* Stated goal: Please find all lines in the data that hold the string "pixels" and copy them.

[Collection entries]

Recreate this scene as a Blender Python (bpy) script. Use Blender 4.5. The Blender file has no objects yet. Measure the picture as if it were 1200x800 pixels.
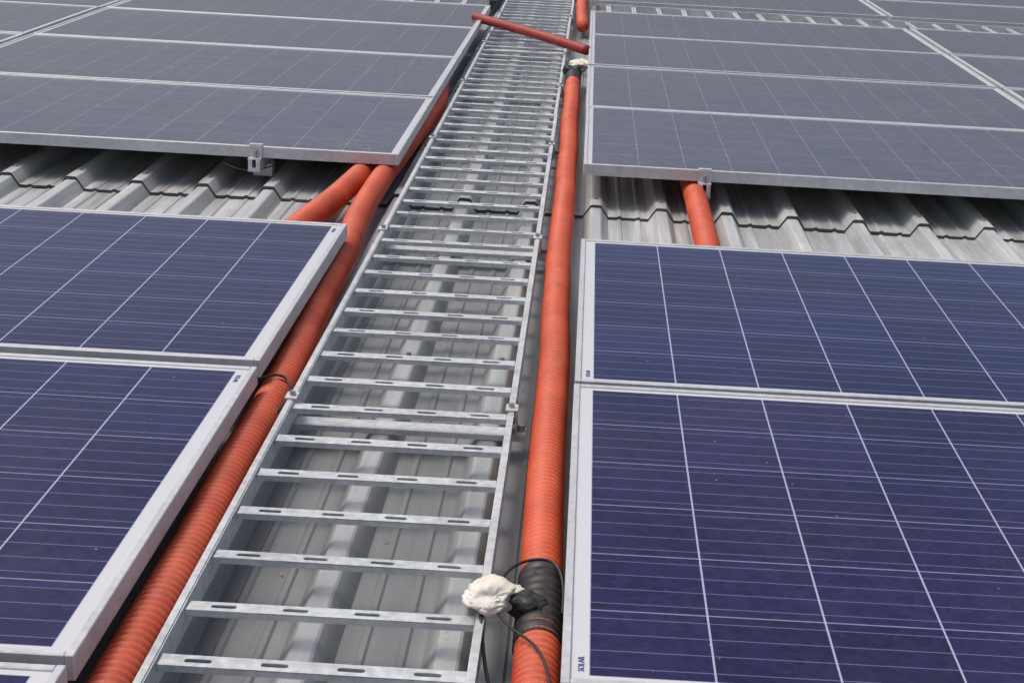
import bpy, bmesh, math, random
from mathutils import Vector, Matrix, noise
random.seed(7)
S=bpy.context.scene
COL=S.collection
CAMZ=1.117

# ---------------------------------------------------------------- materials
def mat(name):
    m=bpy.data.materials.new(name); m.use_nodes=True
    nt=m.node_tree; b=nt.nodes['Principled BSDF']
    return m,nt,b
def L(nt,a,b): nt.links.new(a,b)
def M(nt,op,a,b=None,c=None):
    n=nt.nodes.new('ShaderNodeMath'); n.operation=op
    for i,x in enumerate((a,b,c)):
        if x is None: continue
        if isinstance(x,(int,float)): n.inputs[i].default_value=x
        else: nt.links.new(x,n.inputs[i])
    return n.outputs[0]
def MIX(nt,f,a,b):
    n=nt.nodes.new('ShaderNodeMix'); n.data_type='RGBA'
    for s,x in ((n.inputs['Factor'],f),(n.inputs[6],a),(n.inputs[7],b)):
        if isinstance(x,(int,float)): s.default_value=x
        elif isinstance(x,tuple): s.default_value=(*x,1)
        else: nt.links.new(x,s)
    return n.outputs[2]
def NOISE(nt,vec,scale,detail=3,rough=.5):
    n=nt.nodes.new('ShaderNodeTexNoise'); n.inputs['Scale'].default_value=scale
    n.inputs['Detail'].default_value=detail; n.inputs['Roughness'].default_value=rough
    nt.links.new(vec,n.inputs['Vector']); return n.outputs['Fac']
def MAPR(nt,v,a,b,c,d):
    n=nt.nodes.new('ShaderNodeMapRange'); nt.links.new(v,n.inputs[0])
    for i,x in enumerate((a,b,c,d)): n.inputs[i+1].default_value=x
    return n.outputs[0]
def WORLDC(nt,scale=(1,1,1)):
    t=nt.nodes.new('ShaderNodeNewGeometry'); m=nt.nodes.new('ShaderNodeMapping')
    m.inputs['Scale'].default_value=scale
    nt.links.new(t.outputs['Position'],m.inputs[0]); return m.outputs[0]
def BUMP(nt,b,h,strength,dist):
    n=nt.nodes.new('ShaderNodeBump'); n.inputs['Strength'].default_value=strength
    n.inputs['Distance'].default_value=dist
    nt.links.new(h,n.inputs['Height']); nt.links.new(n.outputs[0],b.inputs['Normal'])

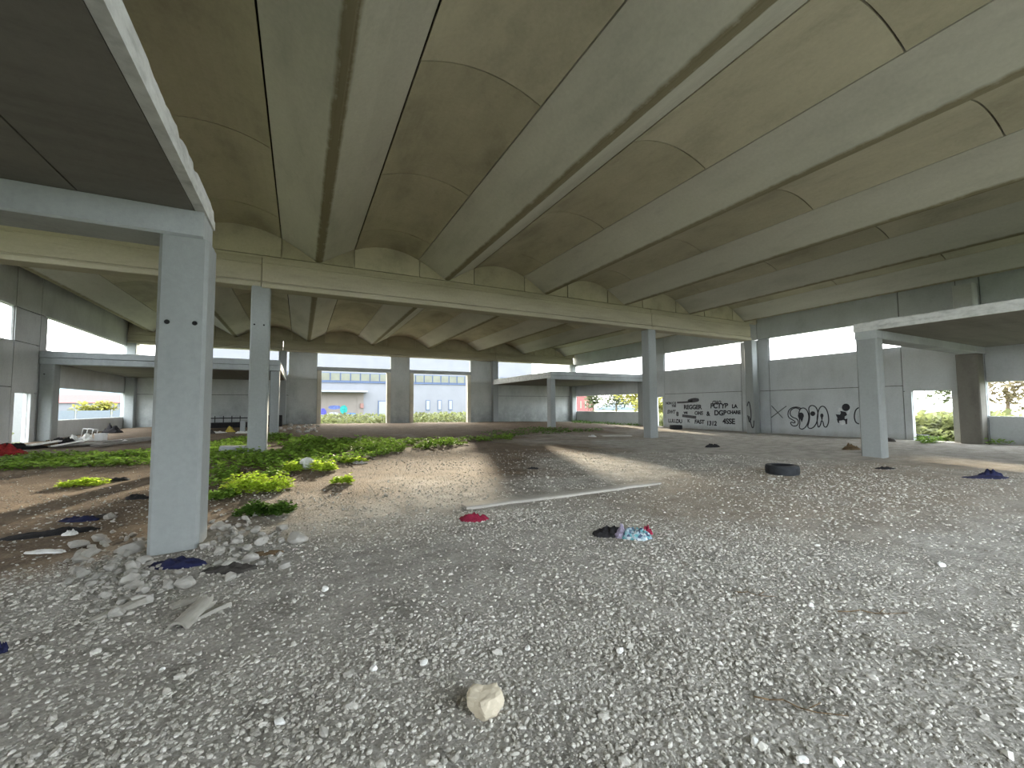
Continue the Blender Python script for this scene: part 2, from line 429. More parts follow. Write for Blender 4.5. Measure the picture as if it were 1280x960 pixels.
mezz(15.56, XR-.02, -3.08, 6.62, 3.88, 4.16, 3.62, (6.04, 6.6), 15.56, 'mezzanine slab at right resting on the column beside the tyre', ragged=.5)
mz_l = mezz(XL+.02, -.95, 24.4, 34.38, 3.62, 4.06, 3.52, (24.42, 24.9), -.95, 'far left mezzanine slab above the rubbish heap', ragged=.2)
mz_r = mezz(15.53, XR-.02, 24.4, 34.38, 3.62, 4.06, 3.52, (24.42, 24.9), 15.53, 'far right mezzanine slab on a thin column', ragged=.2)
# fascia boards closing the front of the far mezzanines
for a, b, mz in ((XL+.03, -.95, mz_l), (15.53, XR-.03, mz_r)):
    bm = bmesh.new(); L = mz.location
    box(bm, a-L.x, b-L.x, 24.3-L.y, 24.395-L.y, 3.80-L.z, 4.07-L.z, bev=.01); box(bm, a-L.x, b-L.x, 24.33-L.y, 24.395-L.y, 3.52-L.z, 3.785-L.z, bev=.01)
    mk('fascia', bm, M_mid, mz)

# ------------------------------------------------------------------ walls
def wall_x(name, X, s, mat, label):
    """side wall, inner face at X, outside towards s; panels with grooves, real openings"""
    bm = bmesh.new(); T = .22
    def panel(y0, y1, z0, z1, x=0):
        a, b = sorted((X+s*x, X+s*(x+T)))
        box(bm, a, b, y0+.018, y1-.018, z0+.018, z1-.018)
        a, b = sorted((X+s*(x+.1), X+s*(x+T-.02)))
        box(bm, a, b, y0, y1, z0, z1)
    G = -.5; TOP = 7.55
    # near stretch beyond the mezzanine
    panel(YN-.2, 6.1, G, 1.1); panel(YN, -3, 1.1, 2.47); panel(YN, 6.1, 2.47, 4.27); panel(YN, -3, 4.27, 5.56); panel(5.4, 6.1, 4.27, 5.56); panel(YN, 6.1, 5.56, TOP)
    panel(6.1, 6.8, 1.1, TOP); panel(6.1, 6.8, G, 1.1)
    # door panel
    panel(6.8, 7.13, G, 2.19); panel(8.4, 8.7, G, 2.19); panel(6.8, 8.7, 2.19, 5.56); panel(6.8, 8.7, 5.56, TOP)
    # graffiti panel
    panel(8.7, 14.75, G, 2.45); panel(8.7, 14.75, 2.45, 4.27); panel(14.75, 15.4, G, 2.45); panel(14.75, 15.4, 2.45, 5.56); panel(8.7, 15.4, 5.56, TOP)
    # far graffiti panel
    panel(15.4, 16.5, G, 5.56); panel(16.5, 22.66, G, 2.48); panel(16.5, 22.66, 2.48, 4.27); panel(15.4, 22.66, 5.58, TOP)
    panel(22.66, 22.9, G, 2.27); panel(23.95 if s < 0 else 23.5, 24.4, G, 2.27); panel(22.66, 24.4, 2.27, 4.27); panel(22.66, 24.4, 4.27, 5.58); panel(22.66, 24.4, 5.58, TOP)
    # far stretch
    panel(24.4, 24.95, G, 5.58); panel(24.95, 34.6, G, 1.12); panel(34.2, 34.6, 1.12, 2.6); panel(24.95, 34.6, 2.6, 4.2); panel(34.2, 34.6, 4.2, 5.6); panel(24.4, 34.6, 5.6, TOP)
    # dark joint filler set back between the panels
    def joint(y0, y1, z0, z1):
        a, b = sorted((X+s*.035, X+s*.09)); n0 = len(bm.faces); box(bm, a, b, y0, y1, z0, z1); bm.faces.ensure_lookup_table()
        for f in bm.faces[n0:]: f.material_index = 1
    joint(8.75, 15.35, 2.41, 2.49); joint(16.55, 22.6, 2.44, 2.52)
    for yj, z0, z1 in ((8.7, 0, 4.2), (8.7, 5.6, 7.3), (6.8, 5.6, 7.3), (14.75, 0, 5.5), (16.5, 0, 4.2), (22.66, .0, 7.3), (24.4, 4.2, 7.3), (15.4, 5.6, 7.3)): joint(yj-.03, yj+.03, z0, z1)
    return tag(mk(name, bm, [mat, M_joint]), label, 'wall', kind='structure')
wr = wall_x('wall_right', XR, 1, M_wallr, 'right side wall of jointed concrete panels with clerestory openings and graffiti')
wl = wall_x('wall_left', XL, -1, M_wall, 'left side wall of jointed concrete panels with clerestory openings')
# end walls, alike at both ends
def end_wall(name, Y, s, label, where, zg):
    bm = bmesh.new(); T = .2; G = -.5
    def fp(x0, x1, z0, z1):
        a, b = sorted((Y, Y+s*T)); box(bm, x0+.018, x1-.018, a, b, z0+.018, z1-.018)
        a, b = sorted((Y+s*.1, Y+s*(T-.02))); box(bm, x0, x1, a, b, z0, z1)
    fp(XL, -.8, G, 2.55); fp(XL, -.8, 2.55, 4.06); fp(15.9, XR, G, 2.6); fp(15.9, XR, 2.6, 4.06)
    fp(XL, -9.3, 4.06, 5.8)
    for a, b in ((-.8, 1.1), (6.51, 8.07), (13.46, 15.9)):
        fp(a, b, G, 3.72); fp(a, b, 3.72, 5.8)
    for x0, x1, z in ((XL, -.8, 2.55), (15.9, XR, 2.6)):
        a, b = sorted((Y+s*.035, Y+s*.09)); n0 = len(bm.faces); box(bm, x0, x1, a, b, z-.03, z+.03); bm.faces.ensure_lookup_table()
        for f in bm.faces[n0:]: f.material_index = 1
    tag(mk(name, bm, [M_wallf, M_joint]), label, 'wall', kind='structure')
    for i, (a, b) in enumerate(((1.1, 6.51), (8.07, 13.46))):
        lb = ('left', 'right')[i]
        root = empty('door_frame', ((a+b)/2, Y, zg)); L = root.location
        y0, y1 = sorted((-s*.12, s*.3))
        for x0, x1 in ((a, a+.3), (b-.3, b)):
            bm = bmesh.new(); box(bm, x0-L.x, x1-L.x, y0, y1, -.6, 4.44-L.z, bev=.015); mk('door_post', bm, M_cream, root)
        bm = bmesh.new(); box(bm, a-.02-L.x, b+.02-L.x, y0-.02, y1, 4.44-L.z, 4.72-L.z, bev=.02); mk('lintel', bm, M_mid, root)
        tag(root, f'concrete portal frame of the {lb} {where} with open transom', 'door frame')
end_wall('wall_far', YF, 1, 'far end wall of concrete panels with two tall door openings', 'far door opening', .35)
end_wall('wall_near', -3.5, -1, 'near end wall behind the viewer with two tall door openings', 'door opening behind the viewer', 0)

# ------------------------------------------------------------------ graffiti on the right wall
XW = XR-.003
def ribbon(bm, pts, wd, closed=False, X=XW, th=.004):
    """painted stroke: pts (y,z) on the wall plane"""
    P = [Vector((a, b)) for a, b in pts]; n = len(P); L_, R_ = [], []
    for i in range(n):
        a = P[(i-1) % n] if (closed or i) else P[i]; b = P[(i+1) % n] if (closed or i < n-1) else P[i]
        d = (b-a).normalized(); q = Vector((-d.y, d.x))*wd/2
        L_.append(bm.verts.new((X, *(P[i]+q)))); R_.append(bm.verts.new((X, *(P[i]-q))))
    for i in range(n if closed else n-1):
        j = (i+1) % n; bm.faces.new((L_[i], L_[j], R_[j], R_[i]))
def wallpt(px, py):
    d = ray(px, py); t = XW/d.x; return (d.y*t, CH+d.z*t)
def smooth2(pts, closed, it=2):
    for _ in range(it):
        n = len(pts); out = []
        if not closed: out.append(pts[0])
        for i in range(n if closed else n-1):
            a, b = pts[i], pts[(i+1) % n]
            out += [(a[0]*.75+b[0]*.25, a[1]*.75+b[1]*.25), (a[0]*.25+b[0]*.75, a[1]*.25+b[1]*.75)]
        if not closed: out.append(pts[-1])
        pts = out
    return pts
def c6(p): return wallpt(940+p[0]/5.333, 380+p[1]/5.333)
bm = bmesh.new()
S = [(318,702),(290,690),(258,705),(252,735),(268,755),(300,765),(312,785),(302,812),(272,815),(255,795),(262,785),(282,795),(290,785),(270,772),(240,755),(240,715),(262,692),(295,685),(325,695)]
for pts, cl in ((S, False), ([(318,700),(345,690),(370,710),(382,760),(365,815),(335,838),(312,825),(322,790),(310,740)], True),
                ([(375,690),(400,672),(432,690),(442,740),(430,800),(400,832),(368,825),(382,780),(385,740)], True),
                ([(440,830),(432,760),(445,700),(465,678),(492,690),(510,740),(512,790),(495,825),(478,815),(474,785),(462,775),(458,805)], True),
                ([(712,690),(690,705),(680,750),(690,790),(714,800)], False)):
    ribbon(bm, smooth2([c6(p) for p in pts], cl), .055, cl)
def poly(bm, pts, X=XW-.001): bm.faces.new([bm.verts.new((X, *p)) for p in pts])
def disc(bm, cx, cy, rx, ry): poly(bm, [c6((cx+rx*math.cos(t*math.pi/8), cy+ry*math.sin(t*math.pi/8))) for t in range(16)])
disc(bm, 326, 745, 20, 22); poly(bm, [c6(p) for p in ((318,760),(332,790),(342,762))]); disc(bm, 405, 731, 17, 16); disc(bm, 466, 744, 11, 14); poly(bm, [c6(p) for p in ((458,750),(466,785),(474,750))])
o = mk('graffiti', bm, M_black, wr); o['label'] = 'black outlined bubble letters SDDA'
bm = bmesh.new(); ribbon(bm, [c6((128,757)), c6((230,680))], .05); ribbon(bm, [c6((130,678)), c6((205,760))], .05)
o = mk('graffiti', bm, M_greyp, wr); o['label'] = 'faded grey cross'
bm = bmesh.new(); disc(bm, 626, 689, 27, 25)
poly(bm, [c6(p) for p in ((588,712),(626,720),(634,740),(618,750),(618,768),(600,776),(572,768),(558,735),(586,738),(592,728))])
poly(bm, [c6(p) for p in ((604,770),(636,764),(634,800),(625,802),(620,778))]); poly(bm, [c6(p) for p in ((572,768),(600,776),(580,778),(582,795),(572,790),(564,760))])
o = mk('graffiti', bm, M_black, wr); o['label'] = 'black stencil of a seated round-headed figure'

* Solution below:
Recreate this scene as a Blender Python (bpy) script. Use Blender 4.5. The Blender file has no objects yet. Measure the picture as if it were 1200x800 pixels.
Continue the Blender Python script for this scene: part 2, from line 429. More parts follow. Write for Blender 4.5. Measure the picture as if it were 1280x960 pixels.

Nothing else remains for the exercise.